**Exercise**
Repeat the data word for word. Do not include the pictures.

▶

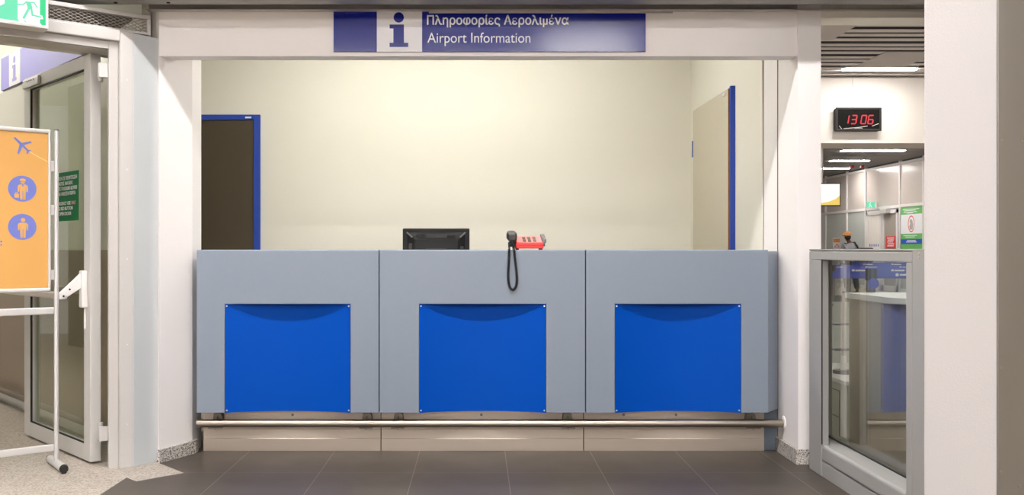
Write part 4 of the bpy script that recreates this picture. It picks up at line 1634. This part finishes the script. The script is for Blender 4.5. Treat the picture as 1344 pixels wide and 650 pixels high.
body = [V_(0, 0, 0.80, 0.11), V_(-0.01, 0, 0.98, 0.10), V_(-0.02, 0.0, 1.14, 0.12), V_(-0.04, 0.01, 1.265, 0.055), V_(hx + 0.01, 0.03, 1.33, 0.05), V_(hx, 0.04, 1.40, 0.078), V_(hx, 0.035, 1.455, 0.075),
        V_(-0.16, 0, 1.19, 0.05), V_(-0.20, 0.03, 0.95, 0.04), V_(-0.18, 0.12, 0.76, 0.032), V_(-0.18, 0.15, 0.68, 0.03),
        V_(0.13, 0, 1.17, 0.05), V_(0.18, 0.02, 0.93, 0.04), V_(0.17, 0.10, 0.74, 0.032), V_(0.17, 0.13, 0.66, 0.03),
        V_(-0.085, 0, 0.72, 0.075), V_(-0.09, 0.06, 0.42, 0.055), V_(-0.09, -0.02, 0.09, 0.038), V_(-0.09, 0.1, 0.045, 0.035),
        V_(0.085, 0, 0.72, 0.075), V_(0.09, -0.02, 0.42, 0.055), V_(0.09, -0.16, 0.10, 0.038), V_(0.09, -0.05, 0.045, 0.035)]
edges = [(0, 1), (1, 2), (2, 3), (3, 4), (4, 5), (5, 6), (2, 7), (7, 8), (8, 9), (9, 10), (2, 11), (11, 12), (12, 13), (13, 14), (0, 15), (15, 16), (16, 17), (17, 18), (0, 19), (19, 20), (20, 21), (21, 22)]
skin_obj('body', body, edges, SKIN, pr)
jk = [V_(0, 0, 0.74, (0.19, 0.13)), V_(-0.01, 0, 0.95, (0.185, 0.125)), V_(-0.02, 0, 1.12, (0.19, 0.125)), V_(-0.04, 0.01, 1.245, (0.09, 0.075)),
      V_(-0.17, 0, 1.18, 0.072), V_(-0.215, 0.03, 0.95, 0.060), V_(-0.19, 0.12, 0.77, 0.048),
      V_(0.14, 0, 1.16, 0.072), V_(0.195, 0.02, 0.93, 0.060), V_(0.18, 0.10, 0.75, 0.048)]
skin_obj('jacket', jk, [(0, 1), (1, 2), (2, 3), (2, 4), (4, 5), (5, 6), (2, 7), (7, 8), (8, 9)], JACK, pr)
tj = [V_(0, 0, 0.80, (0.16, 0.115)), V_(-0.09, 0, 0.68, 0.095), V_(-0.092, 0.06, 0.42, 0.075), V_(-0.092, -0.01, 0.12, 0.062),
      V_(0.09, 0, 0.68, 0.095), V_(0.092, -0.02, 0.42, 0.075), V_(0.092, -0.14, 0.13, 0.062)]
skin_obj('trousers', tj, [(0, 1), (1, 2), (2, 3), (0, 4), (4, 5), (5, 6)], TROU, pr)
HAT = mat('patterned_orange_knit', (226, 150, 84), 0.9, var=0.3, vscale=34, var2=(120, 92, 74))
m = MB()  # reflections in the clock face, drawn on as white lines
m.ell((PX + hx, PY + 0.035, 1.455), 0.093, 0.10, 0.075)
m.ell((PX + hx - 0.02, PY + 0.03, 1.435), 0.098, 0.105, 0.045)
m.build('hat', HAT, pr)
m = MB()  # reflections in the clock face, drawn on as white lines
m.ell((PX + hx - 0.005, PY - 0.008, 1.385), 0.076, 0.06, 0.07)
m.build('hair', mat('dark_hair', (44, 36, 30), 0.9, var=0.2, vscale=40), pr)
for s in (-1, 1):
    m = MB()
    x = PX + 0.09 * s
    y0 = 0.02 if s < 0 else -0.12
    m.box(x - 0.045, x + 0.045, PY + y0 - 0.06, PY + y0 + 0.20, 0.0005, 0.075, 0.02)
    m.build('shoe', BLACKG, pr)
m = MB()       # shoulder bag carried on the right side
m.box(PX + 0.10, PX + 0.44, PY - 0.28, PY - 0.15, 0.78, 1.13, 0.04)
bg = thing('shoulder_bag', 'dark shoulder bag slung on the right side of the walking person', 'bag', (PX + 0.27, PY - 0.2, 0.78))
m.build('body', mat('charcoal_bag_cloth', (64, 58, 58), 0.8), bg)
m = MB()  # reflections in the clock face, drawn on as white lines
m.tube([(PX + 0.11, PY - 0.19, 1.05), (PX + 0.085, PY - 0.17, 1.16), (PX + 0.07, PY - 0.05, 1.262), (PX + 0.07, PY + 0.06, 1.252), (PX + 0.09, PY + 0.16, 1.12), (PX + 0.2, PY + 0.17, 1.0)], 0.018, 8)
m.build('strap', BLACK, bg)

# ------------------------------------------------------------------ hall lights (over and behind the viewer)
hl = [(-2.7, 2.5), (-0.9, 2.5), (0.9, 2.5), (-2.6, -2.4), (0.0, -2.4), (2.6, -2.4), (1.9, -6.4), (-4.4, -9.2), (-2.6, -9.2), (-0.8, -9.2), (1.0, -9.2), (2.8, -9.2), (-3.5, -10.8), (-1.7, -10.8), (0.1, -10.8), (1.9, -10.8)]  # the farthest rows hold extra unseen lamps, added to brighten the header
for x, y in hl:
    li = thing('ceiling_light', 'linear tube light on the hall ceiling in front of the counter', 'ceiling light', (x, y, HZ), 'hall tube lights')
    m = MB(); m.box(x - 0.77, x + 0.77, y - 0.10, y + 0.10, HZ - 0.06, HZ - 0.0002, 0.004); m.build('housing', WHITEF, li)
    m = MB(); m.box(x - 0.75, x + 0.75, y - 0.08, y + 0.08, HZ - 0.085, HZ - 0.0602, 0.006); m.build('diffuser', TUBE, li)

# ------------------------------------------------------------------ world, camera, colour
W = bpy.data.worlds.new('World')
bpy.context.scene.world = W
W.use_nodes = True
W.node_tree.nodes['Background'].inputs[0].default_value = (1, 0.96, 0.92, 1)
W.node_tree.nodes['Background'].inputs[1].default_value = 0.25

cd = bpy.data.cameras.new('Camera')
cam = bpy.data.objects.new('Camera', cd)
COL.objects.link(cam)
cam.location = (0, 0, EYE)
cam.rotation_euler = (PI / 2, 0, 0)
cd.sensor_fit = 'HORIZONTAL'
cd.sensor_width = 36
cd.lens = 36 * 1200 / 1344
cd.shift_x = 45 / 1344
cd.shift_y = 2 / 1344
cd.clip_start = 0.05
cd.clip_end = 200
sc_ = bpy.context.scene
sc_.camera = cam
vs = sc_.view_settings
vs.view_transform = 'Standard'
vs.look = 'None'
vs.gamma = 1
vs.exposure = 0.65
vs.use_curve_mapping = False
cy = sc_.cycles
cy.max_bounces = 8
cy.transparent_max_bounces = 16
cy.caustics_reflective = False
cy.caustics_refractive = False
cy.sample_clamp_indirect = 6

◀

**Correct output**
Write part 4 of the bpy script that recreates this picture. It picks up at line 1634. This part finishes the script. The script is for Blender 4.5. Treat the picture as 1344 pixels wide and 650 pixels high.
body = [V_(0, 0, 0.80, 0.11), V_(-0.01, 0, 0.98, 0.10), V_(-0.02, 0.0, 1.14, 0.12), V_(-0.04, 0.01, 1.265, 0.055), V_(hx + 0.01, 0.03, 1.33, 0.05), V_(hx, 0.04, 1.40, 0.078), V_(hx, 0.035, 1.455, 0.075),
        V_(-0.16, 0, 1.19, 0.05), V_(-0.20, 0.03, 0.95, 0.04), V_(-0.18, 0.12, 0.76, 0.032), V_(-0.18, 0.15, 0.68, 0.03),
        V_(0.13, 0, 1.17, 0.05), V_(0.18, 0.02, 0.93, 0.04), V_(0.17, 0.10, 0.74, 0.032), V_(0.17, 0.13, 0.66, 0.03),
        V_(-0.085, 0, 0.72, 0.075), V_(-0.09, 0.06, 0.42, 0.055), V_(-0.09, -0.02, 0.09, 0.038), V_(-0.09, 0.1, 0.045, 0.035),
        V_(0.085, 0, 0.72, 0.075), V_(0.09, -0.02, 0.42, 0.055), V_(0.09, -0.16, 0.10, 0.038), V_(0.09, -0.05, 0.045, 0.035)]
edges = [(0, 1), (1, 2), (2, 3), (3, 4), (4, 5), (5, 6), (2, 7), (7, 8), (8, 9), (9, 10), (2, 11), (11, 12), (12, 13), (13, 14), (0, 15), (15, 16), (16, 17), (17, 18), (0, 19), (19, 20), (20, 21), (21, 22)]
skin_obj('body', body, edges, SKIN, pr)
jk = [V_(0, 0, 0.74, (0.19, 0.13)), V_(-0.01, 0, 0.95, (0.185, 0.125)), V_(-0.02, 0, 1.12, (0.19, 0.125)), V_(-0.04, 0.01, 1.245, (0.09, 0.075)),
      V_(-0.17, 0, 1.18, 0.072), V_(-0.215, 0.03, 0.95, 0.060), V_(-0.19, 0.12, 0.77, 0.048),
      V_(0.14, 0, 1.16, 0.072), V_(0.195, 0.02, 0.93, 0.060), V_(0.18, 0.10, 0.75, 0.048)]
skin_obj('jacket', jk, [(0, 1), (1, 2), (2, 3), (2, 4), (4, 5), (5, 6), (2, 7), (7, 8), (8, 9)], JACK, pr)
tj = [V_(0, 0, 0.80, (0.16, 0.115)), V_(-0.09, 0, 0.68, 0.095), V_(-0.092, 0.06, 0.42, 0.075), V_(-0.092, -0.01, 0.12, 0.062),
      V_(0.09, 0, 0.68, 0.095), V_(0.092, -0.02, 0.42, 0.075), V_(0.092, -0.14, 0.13, 0.062)]
skin_obj('trousers', tj, [(0, 1), (1, 2), (2, 3), (0, 4), (4, 5), (5, 6)], TROU, pr)
HAT = mat('patterned_orange_knit', (226, 150, 84), 0.9, var=0.3, vscale=34, var2=(120, 92, 74))
m = MB()  # reflections in the clock face, drawn on as white lines
m.ell((PX + hx, PY + 0.035, 1.455), 0.093, 0.10, 0.075)
m.ell((PX + hx - 0.02, PY + 0.03, 1.435), 0.098, 0.105, 0.045)
m.build('hat', HAT, pr)
m = MB()  # reflections in the clock face, drawn on as white lines
m.ell((PX + hx - 0.005, PY - 0.008, 1.385), 0.076, 0.06, 0.07)
m.build('hair', mat('dark_hair', (44, 36, 30), 0.9, var=0.2, vscale=40), pr)
for s in (-1, 1):
    m = MB()
    x = PX + 0.09 * s
    y0 = 0.02 if s < 0 else -0.12
    m.box(x - 0.045, x + 0.045, PY + y0 - 0.06, PY + y0 + 0.20, 0.0005, 0.075, 0.02)
    m.build('shoe', BLACKG, pr)
m = MB()       # shoulder bag carried on the right side
m.box(PX + 0.10, PX + 0.44, PY - 0.28, PY - 0.15, 0.78, 1.13, 0.04)
bg = thing('shoulder_bag', 'dark shoulder bag slung on the right side of the walking person', 'bag', (PX + 0.27, PY - 0.2, 0.78))
m.build('body', mat('charcoal_bag_cloth', (64, 58, 58), 0.8), bg)
m = MB()  # reflections in the clock face, drawn on as white lines
m.tube([(PX + 0.11, PY - 0.19, 1.05), (PX + 0.085, PY - 0.17, 1.16), (PX + 0.07, PY - 0.05, 1.262), (PX + 0.07, PY + 0.06, 1.252), (PX + 0.09, PY + 0.16, 1.12), (PX + 0.2, PY + 0.17, 1.0)], 0.018, 8)
m.build('strap', BLACK, bg)

# ------------------------------------------------------------------ hall lights (over and behind the viewer)
hl = [(-2.7, 2.5), (-0.9, 2.5), (0.9, 2.5), (-2.6, -2.4), (0.0, -2.4), (2.6, -2.4), (1.9, -6.4), (-4.4, -9.2), (-2.6, -9.2), (-0.8, -9.2), (1.0, -9.2), (2.8, -9.2), (-3.5, -10.8), (-1.7, -10.8), (0.1, -10.8), (1.9, -10.8)]  # the farthest rows hold extra unseen lamps, added to brighten the header
for x, y in hl:
    li = thing('ceiling_light', 'linear tube light on the hall ceiling in front of the counter', 'ceiling light', (x, y, HZ), 'hall tube lights')
    m = MB(); m.box(x - 0.77, x + 0.77, y - 0.10, y + 0.10, HZ - 0.06, HZ - 0.0002, 0.004); m.build('housing', WHITEF, li)
    m = MB(); m.box(x - 0.75, x + 0.75, y - 0.08, y + 0.08, HZ - 0.085, HZ - 0.0602, 0.006); m.build('diffuser', TUBE, li)

# ------------------------------------------------------------------ world, camera, colour
W = bpy.data.worlds.new('World')
bpy.context.scene.world = W
W.use_nodes = True
W.node_tree.nodes['Background'].inputs[0].default_value = (1, 0.96, 0.92, 1)
W.node_tree.nodes['Background'].inputs[1].default_value = 0.25

cd = bpy.data.cameras.new('Camera')
cam = bpy.data.objects.new('Camera', cd)
COL.objects.link(cam)
cam.location = (0, 0, EYE)
cam.rotation_euler = (PI / 2, 0, 0)
cd.sensor_fit = 'HORIZONTAL'
cd.sensor_width = 36
cd.lens = 36 * 1200 / 1344
cd.shift_x = 45 / 1344
cd.shift_y = 2 / 1344
cd.clip_start = 0.05
cd.clip_end = 200
sc_ = bpy.context.scene
sc_.camera = cam
vs = sc_.view_settings
vs.view_transform = 'Standard'
vs.look = 'None'
vs.gamma = 1
vs.exposure = 0.65
vs.use_curve_mapping = False
cy = sc_.cycles
cy.max_bounces = 8
cy.transparent_max_bounces = 16
cy.caustics_reflective = False
cy.caustics_refractive = False
cy.sample_clamp_indirect = 6